Sinceramente, me parece que sobran los comentarios. Sólo haré una apostilla para dejar constancia de la dura crítica que la Asociación Jueces para la Democracia ha dirigido al Gobierno por incumplir la Ley de Memoria Histórica al no consignar fondos para su aplicación. Como es sabido, el Gobierno ha derogado de facto la Ley al dejarla sin fondos por segundo año consecutivo. Por eso, una de las peticiones que ha hecho la Asociación a los enviados de la ONU que han visitado España recientemente ha sido que su organización inste al Gobierno para que asuma como política de Estado la localización de los desaparecidos del franquismo y para que proporcione los recursos necesarios para que la Ley de Memoria pueda aplicarse eficazmente. Jueces para la Democracia asegura que el Gobierno "está llevando no solo a la impunidad de los delitos cometidos durante la dictadura, sino a que se queden materialmente sepultados en el olvido" y afirma que las autoridades están haciendo "dejación de sus funciones", permitiendo que sigan existiendo "decenas de miles de personas enterradas en fosas comunes". A tal respecto recuerdan que España, con más de 114.000 desaparecidos, es "el segundo país del mundo, tras Camboya, con mayor número de personas víctimas de desapariciones forzadas cuyos restos no han sido recuperados ni identificados". Concluyen con rotundidad que: "No podemos compartir de ningún el modo el discurso de que la recuperación de la memoria democrática suponga reabrir heridas.

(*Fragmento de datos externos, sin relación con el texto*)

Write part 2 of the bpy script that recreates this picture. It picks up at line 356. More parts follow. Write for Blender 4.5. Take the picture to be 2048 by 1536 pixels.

Resulta inadmisible que un Estado democrático siga negando a toda la sociedad el derecho a conocer el pasado y la necesidad de establecer un plan de administración programado, sistemático y financiado públicamente, que permita con agilidad la localización y la sepultura digna de todas aquellas personas que fueron asesinadas con ocasión del golpe militar de 1936 y la posterior represión franquista".  No tengo más que añadir que no sea suscribir en su integridad tanto la apostilla como su preámbulo.